The problem with the rationalists, according to the Oakeshottian conservative, is that they think about knowledge in the wrong way. They suppose that everything worth knowing can be summarised in a set of precepts, a recipe, a plan, or as they now say "a strategy". But - and this is a point made by Oakeshott's contemporaries, Wittgenstein and Gilbert Ryle, as well as by Oakeshott himself - most of what we know can't be articulated and written down; it consists of habits, of "know-how", built up through a life-time and transmitted, like Willet's family suit, across the generations. The skill of the cook, the pianist, or the scientist can't be acquired by precept but only by practice. The rationalist, always wanting to start afresh according to some new superior plan, has no feeling for the habits and skills without which we would be lost, and our institutions and ways of life would collapse.

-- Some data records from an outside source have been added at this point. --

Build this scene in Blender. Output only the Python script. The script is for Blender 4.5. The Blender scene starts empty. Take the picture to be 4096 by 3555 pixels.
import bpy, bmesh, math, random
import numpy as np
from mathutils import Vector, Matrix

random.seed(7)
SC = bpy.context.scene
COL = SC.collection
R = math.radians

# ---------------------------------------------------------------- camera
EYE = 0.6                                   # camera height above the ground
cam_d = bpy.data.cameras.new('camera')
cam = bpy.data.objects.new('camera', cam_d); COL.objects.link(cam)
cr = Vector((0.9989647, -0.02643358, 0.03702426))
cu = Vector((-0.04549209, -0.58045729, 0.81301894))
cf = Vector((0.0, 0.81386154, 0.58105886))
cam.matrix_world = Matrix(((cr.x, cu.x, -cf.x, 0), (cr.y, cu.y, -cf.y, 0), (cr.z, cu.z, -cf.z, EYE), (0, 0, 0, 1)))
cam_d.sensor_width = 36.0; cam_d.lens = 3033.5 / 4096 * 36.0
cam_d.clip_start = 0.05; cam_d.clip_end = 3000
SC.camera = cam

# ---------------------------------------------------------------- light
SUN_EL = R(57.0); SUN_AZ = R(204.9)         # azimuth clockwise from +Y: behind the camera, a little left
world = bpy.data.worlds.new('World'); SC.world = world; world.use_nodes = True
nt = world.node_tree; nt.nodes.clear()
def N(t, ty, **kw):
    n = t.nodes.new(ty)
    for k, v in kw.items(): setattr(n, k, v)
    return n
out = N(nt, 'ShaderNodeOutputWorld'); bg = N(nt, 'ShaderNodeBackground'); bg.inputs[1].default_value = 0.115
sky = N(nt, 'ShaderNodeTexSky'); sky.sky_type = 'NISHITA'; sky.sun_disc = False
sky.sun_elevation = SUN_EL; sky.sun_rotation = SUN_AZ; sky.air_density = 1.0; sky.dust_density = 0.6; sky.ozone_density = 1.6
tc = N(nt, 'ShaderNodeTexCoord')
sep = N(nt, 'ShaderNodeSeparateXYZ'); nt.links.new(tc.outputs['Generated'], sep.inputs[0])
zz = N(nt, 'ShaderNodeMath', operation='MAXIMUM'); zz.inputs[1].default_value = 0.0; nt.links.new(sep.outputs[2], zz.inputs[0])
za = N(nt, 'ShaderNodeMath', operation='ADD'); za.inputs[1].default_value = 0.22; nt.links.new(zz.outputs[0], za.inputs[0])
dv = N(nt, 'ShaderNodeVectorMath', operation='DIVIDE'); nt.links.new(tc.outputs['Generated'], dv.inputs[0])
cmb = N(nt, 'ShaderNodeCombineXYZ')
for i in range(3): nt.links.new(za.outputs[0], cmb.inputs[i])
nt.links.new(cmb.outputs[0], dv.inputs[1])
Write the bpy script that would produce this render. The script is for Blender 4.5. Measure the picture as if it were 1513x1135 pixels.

It hardly occurred to Crossman or his generation that it might be a good idea to learn from the way in which the urban working classes lived, before "rehousing" them. Stalin, Mao and Pol Pot went further in setting out quite deliberately to destroy the skills of both the peasantry and the bourgeoisie. Nowadays, of course, no one talks about "cultural revolutions" or "five-year plans", but the rationalists, or so the contributors to this volume insist, are still building their castles in the air. They are set, above all, on creating in Europe a level of government which has no basis in the experience of those it is meant to represent.

Of course, even if you accept the Oakeshottian case against the planners, it does not necessarily follow that you will look favourably on the last 15 years of Conservative rule. Shirley Letwin admits, in an article published posthumously here, that Thatcherism showed an unconservative taste for the language of revolution and crusade. Richard Griffiths, in turn, argues that the Major government, in its handling of rail privatisation and the health service, displays an almost rationalist adherence to abstract principle.

There is, though, a more fundamental point: if the last 15 years have shown anything, it is that the free market can be just as insensitive to the interests of individuals and communities as what Letwin calls "the bullies in Whitehall, Westminster and town-halls". With the exception, perhaps, of Noel Malcolm's erudite criticisms of Continental Christian Democracy, these essays feel rough and slightly slap-dash. But it is the unwillingness of any of them to engage, to even the slightest degree, with the legacy of nearly two decades of "conservatism" that makes this book such an exasperating read.